Could Challenger Ltd (ASX: CGF) be a retiree's dream for income with its reliable grossed-up dividend yield of 5.7%?
Challenger is Australia's market-leading annuity business. It has such attractive products that plenty of other financial institutions and superannuation funds just re-label a Challenger annuity as their own.
As a person that thinks shares are the best asset, I think it could be an idea to consider investing in Challenger shares over actually investing in an annuity because of the higher growth potential and better income yield.
Challenger has maintained or grown its dividend every year since 2005. It has provided the same sort of income consistency as an annuity, although dividends are certainly not guaranteed.
There is an enormous amount of money that is building up in Australia's superannuation system. A growing amount of money is shifting from the accumulation phase to the retirement phase which will hopefully be very beneficial for Challenger's assets under management (AUM) which is now up to $84 billion.
The number of people aged over 65 is expected to grow by 32% over the next 10 years and 56% over the next 20 years.
As long as Challenger's AUM keeps rising it will mean higher revenue for Challenger which should lead to higher profit for Challenger.
However, there are two big elements that will affect Challenger's long-term performance. Changes in the interest rate could be positive or negative for both the demand & performance of its products.
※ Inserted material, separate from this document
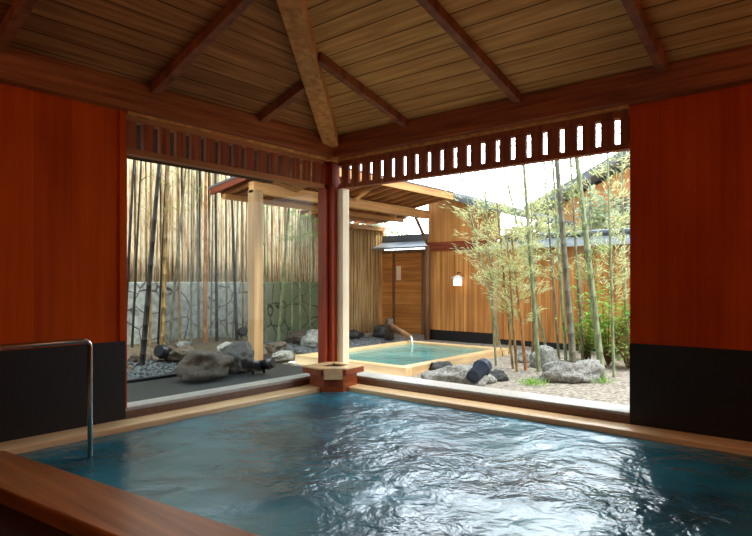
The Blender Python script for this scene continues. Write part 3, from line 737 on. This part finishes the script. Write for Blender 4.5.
Rt = [
 # pxfoot, x plane, px top, py top, r, mat, label, leaves, twigs, spread, zl0, leafmat
 (496, 3.3, 485, 185, .020, 'culm_green', 'bushy green bamboo leaning left at the left of the grove', 620, 60, .5, 1.0, 'leaf_pale'),
 (503, 4.6, 462, 178, .018, 'culm_green', 'bushy bamboo leaning far left before the garden building', 620, 60, .55, 1.2, 'leaf_pale'),
 (513, 3.2, 498, 215, .022, 'culm_gold', 'thin golden bamboo stem at the left of the grove', 420, 34, .35, .6, 'leaf_pale'),
 (526, 3.2, 512, 240, .030, 'culm_orange', 'short orange bamboo stem leaning left over the sand', 420, 34, .32, .6, 'leaf_pale'),
 (539, 3.2, 524, 169, .038, 'culm_green', 'green bamboo stem left of the pale flat rock', 420, 44, .35, .9, 'leaf_pale'),
 (549, 4.8, 505, 172, .026, 'culm_green', 'green bamboo stem leaning left, far back by the fence', 420, 44, .4, 1.2, 'leaf_pale'),
 (575, 2.6, 557, 163, .052, 'culm_grey', 'thickest bamboo stem of the grove, before the pale rock', 360, 40, .45, 1.3, 'leaf_green'),
 (603, 3.0, 577, 160, .052, 'culm_green', 'thick green bamboo stem right of the pale flat rock', 420, 44, .5, 1.1, 'leaf_green'),
 (614, 3.4, 608, 165, .022, 'culm_green', 'thin bamboo stem in front of the bright green shrub', 460, 46, .5, 1.0, 'leaf_pale'),
 (559, 5.0, 545, 175, .024, 'culm_grey', 'grey bamboo stem near the fence behind the thickest stem', 220, 20, .4, 1.2, 'leaf_pale'),
 (627, 4.4, 622, 170, .024, 'culm_green', 'bamboo stem at the right edge of the right window', 460, 46, .5, 1.2, 'leaf_pale'),
 (517, 2.9, 508, 250, .024, 'culm_gold', 'short golden bamboo stem just left of the orange one', 160, 16, .3, .9, 'leaf_pale'),
 (534, 3.8, 531, 200, .024, 'culm_gold', 'golden bamboo stem between the orange stem and the green one', 200, 20, .35, 1.0, 'leaf_pale'),
 (566, 4.9, 553, 168, .030, 'culm_green', 'pale green bamboo stem left behind the thickest stem', 220, 20, .4, 1.3, 'leaf_pale'),
 (583, 4.6, 571, 170, .028, 'culm_grey', 'grey bamboo stem between the two thick stems', 200, 20, .4, 1.3, 'leaf_pale'),
 (590, 5.0, 590, 175, .022, 'culm_grey', 'thin grey bamboo stem by the fence above the shrub', 200, 20, .4, 1.3, 'leaf_pale'),
 (532, 5.2, 538, 190, .020, 'culm_grey', 'thin grey bamboo leaning right near the fence', 300, 26, .4, .9, 'leaf_pale'),
 (509, 5.0, 516, 200, .018, 'culm_green', 'slim green bamboo close to the garden building end post', 300, 26, .4, .9, 'leaf_pale'),
]
for pxb, xb2, pxt, pyt, r_, mt, lab, nl, tw, spd, z0_, lm_ in Rt:
    bam_px(pxb, xb2, pxt, pyt, 'x', r_, M[mt], lab, leaf=M[lm_], nleaf=nl, zl0=z0_, spread=spd, twig=tw, group=G2, ext=1.3 if pyt < 185 else 1.08, L=(.09, .17))

# shrub with broad bright leaves
def shrub(p, r, h, n, mat, label, L=(.1, .17), W=(.04, .06)):
    e = empty('garden_shrub', p, label, 'shrub', 'garden shrubs')
    st = MB(); lf = MB(); tips = []
    for i in range(14):
        a = random.uniform(0, 6.28); q = Vector((p.x + math.cos(a) * r * random.uniform(.3, .9), p.y + math.sin(a) * r * random.uniform(.3, .9), p.z + h * random.uniform(.5, 1)))
        st.tube([p, p.lerp(q, .5) + Vector((0, 0, .08)), q], [.012, .009, .004], 5); tips.append(q)
    for i in range(n):
        q = random.choice(tips); b = random.uniform(.35, 1.1); c = Vector(p).lerp(q, b) + Vector([random.gauss(0, .09) for _ in range(3)])
        c.z = max(c.z, p.z + .03)
        a = random.uniform(0, 6.28); lf.leaf(c, (math.cos(a), math.sin(a), random.uniform(-.5, .5)), (0, 0, 1), random.uniform(*L), random.uniform(*W))
    st.build('branches', M['log'], e); f = lf.build('foliage', mat, e); f['kind'] = 'stuff'
p = atz(612, 352, -.13); shrub(Vector((4.6, p.y * 0 + atx(608, 4.6)[0], -.13)), .75, 1.4, 1100, M['leaf_bright'], 'bright broad-leaved green shrub at the right of the grove')
shrub(Vector((4.9, atx(586, 4.9)[0], -.13)), .45, .75, 380, M['leaf_bright'], 'smaller green shrub behind the pale flat rock')
shrub(Vector((4.4, atx(628, 4.4)[0], -.13)), .4, .7, 300, M['leaf_green'], 'green shrub cut by the right window edge')
for px, py, lab, k in ((533, 385, 'low green grass tuft at the foot of the orange bamboo', 120), (599, 383, 'green grass tuft beside the pale flat rock', 90)):
    q = atz(px, py, -.13); m = MB()
    for i in range(k):
        a = random.uniform(0, 6.28); o_ = Vector((random.gauss(0, .09), random.gauss(0, .09), 0))
        m.leaf(q + o_, (math.cos(a) * .6, math.sin(a) * .6, 1), (math.cos(a), math.sin(a), 0), random.uniform(.06, .14), .012)
    tag(m.build('grass_tuft', M['leaf_bright']), lab, 'grass', kind='stuff')

# ------------------------------------------------------------------ far background
def tree(x, y, h, r, n, label, seed=0):
    e = empty('background_tree', (x, y, -.13), label, 'tree', 'trees beyond the garden fence')
    MB().tube([(x, y, -.13), (x + .1, y, h * .5), (x, y, h * .85)], [.14, .1, .05], 8).build('trunk', M['log'], e)
    lf = MB(); cs = [(Vector((x + random.gauss(0, r * .45), y + random.gauss(0, r * .55), h * random.uniform(.62, .98))), r * random.uniform(.3, .5)) for _ in range(12)]
    for i in range(n):
        c, rr = random.choice(cs); v = Vector([random.gauss(0, 1) for _ in range(3)]).normalized() * rr * random.uniform(.6, 1.05)
        a = random.uniform(0, 6.28); lf.leaf(c + v, (math.cos(a), math.sin(a), random.uniform(-.6, .6)), [random.uniform(-1, 1) for _ in range(3)], random.uniform(.12, .22), random.uniform(.07, .11))
    f = lf.build('foliage', M['leaf_dark'], e); f['kind'] = 'stuff'
tree(12.5, 3.2, 3.7, 1.3, 1500, 'grey-green tree beyond the fence, above the building roof end')
tree(10.2, 1.6, 2.9, 1.0, 1500, 'low tree beyond the middle of the tiled fence')
tree(9.8, 7.4, 4.2, 1.2, 1200, 'tree beyond the garden door')
tree(9.8, -.9, 3.5, 1.1, 1700, 'tree beyond the tiled fence at the right edge of the right window')
# neighbour house
nh = empty('neighbour_house', (13, -1.8, 0), 'ochre neighbour house with a grey tiled roof beyond the fence at right', 'house')
MB().prism([(13, -6), (13, 2.4), (19, 2.4), (19, -6)], -.2, [7.5, 3.7, 3.7, 7.5]).build('wall', M['plaster'], nh)
r_ = MB(); r_.prism([(12.3, -6.2), (12.3, 3.1), (19.6, 3.1), (19.6, -6.2)], [7.75, 3.5, 3.5, 7.75], [7.95, 3.7, 3.7, 7.95])
for i in range(18): r_.tube([(12.4 + i * .4, -6.2, 7.98), (12.4 + i * .4, 3.1, 3.73)], .07, 6)
r_.build('tiled_roof', M['tile'], nh)
MB().box(12.95, 13.05, -1.2, .4, 3.0, 3.9).build('window', M['sill_dark'], nh)
MB().box(12.9, 13.02, -6, 2.4, 2.75, 2.87).build('timber_band', M['redbeam'], nh)

# ------------------------------------------------------------------ light
w = bpy.data.worlds.new('sky'); sc.world = w; w.use_nodes = True; nt = w.node_tree; nt.nodes.clear()
out = nt.nodes.new('ShaderNodeOutputWorld'); bg = nt.nodes.new('ShaderNodeBackground'); nt.links.new(bg.outputs[0], out.inputs[0])
tc = nt.nodes.new('ShaderNodeTexCoord'); spx = nt.nodes.new('ShaderNodeSeparateXYZ'); nt.links.new(tc.outputs['Generated'], spx.inputs[0])
rp = ramp(nt, [(.0, (.88, .95, 1, 1)), (.6, (.78, .89, 1, 1))]); nt.links.new(spx.outputs[2], rp.inputs[0]); nt.links.new(rp.outputs[0], bg.inputs[0])
gd = Vector((math.cos(R(13)) * math.cos(R(16)), math.sin(R(13)) * math.cos(R(16)), math.sin(R(16))))
dp = nt.nodes.new('ShaderNodeVectorMath'); dp.operation = 'DOT_PRODUCT'; dp.inputs[1].default_value = gd; nt.links.new(tc.outputs['Generated'], dp.inputs[0])
gl = math_(nt, 'POWER', math_(nt, 'MAXIMUM', dp.outputs['Value'], 0.), 14.)      # hazy bright part of the sky round the veiled sun
nt.links.new(math_(nt, 'ADD', math_(nt, 'MULTIPLY', gl, 20.), 2.5), bg.inputs[1])
sun = bpy.data.lights.new('sun', 'SUN'); sun.energy = 3.2; sun.angle = R(12); sun.color = (1, .94, .84)
so = bpy.data.objects.new('sun', sun); COL.objects.link(so)
dirv = Vector((-.25, .75, -1.25)).normalized()      # travelling down and towards the left fence
so.rotation_euler = dirv.to_track_quat('-Z', 'Y').to_euler()
# unseen hanging lamps added as warm fill for the hall
lampg, nt2, b2 = newmat('fill_lamp_glow'); b2.inputs['Base Color'].default_value = (1, .9, .7, 1); b2.inputs['Emission Color'].default_value = (1, .62, .3, 1); b2.inputs['Emission Strength'].default_value = 3.
for i, (x, y, z, e_) in enumerate([(-6.8, -2.6, 3.4, 36), (-1.9, -7.2, 3.1, 32)]):
    L_ = bpy.data.lights.new('fill_lamp_light', 'POINT'); L_.energy = e_; L_.color = (1, .74, .48); L_.shadow_soft_size = .2
    lo = bpy.data.objects.new('fill_lamp_light', L_); COL.objects.link(lo); lo.location = (x, y, z - .35)
    pe = empty('fill_lamp', (x, y, z), ('added fill lamp, unseen, over the left part of the hall', 'added fill lamp, unseen, over the near end of the right wall')[i], 'lamp', 'added fill lamps of the hall')
    MB().lathe([(.001, .2), (.14, .18), (.2, .05), (.2, -.08), (.14, -.18), (.001, -.2)], (x, y, z), 18).build('lamp_shade', lampg, pe)
    zc = min(CR(x), CL(y))
    MB().tube([(x, y, z + .19), (x, y, zc + .02)], .008, 6).build('cord', M['blackmetal'], pe)

# ------------------------------------------------------------------ camera
cd = bpy.data.cameras.new('camera'); co = bpy.data.objects.new('camera', cd); COL.objects.link(co); sc.camera = co
cd.sensor_fit = 'HORIZONTAL'; cd.sensor_width = 36; cd.lens = 36 * F / 752
cd.shift_y = (HY - 268) / 752
co.location = CAM; co.rotation_euler = (R(90), 0, YAW - R(90)); cd.clip_start = .05; cd.clip_end = 200
sc.view_settings.view_transform = 'Standard'; sc.view_settings.look = 'None'; sc.view_settings.gamma = 1; sc.view_settings.use_curve_mapping = False
sc.view_settings.exposure = .27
Challenger's investments need to deliver sold returns so that Challenger can afford to pay the annuities and make a profit for shareholders.
Foolish takeaway
Challenger is trading at 15x FY20's estimated earnings. Over the past six months the Challenger share price has gone up 25%. It's still trading at a decent price, though the easy money has been made after the share price drop in 2018 and 2019. Challenger could be a decent idea for consistent dividends, I'd prefer it to the big four ASX banks.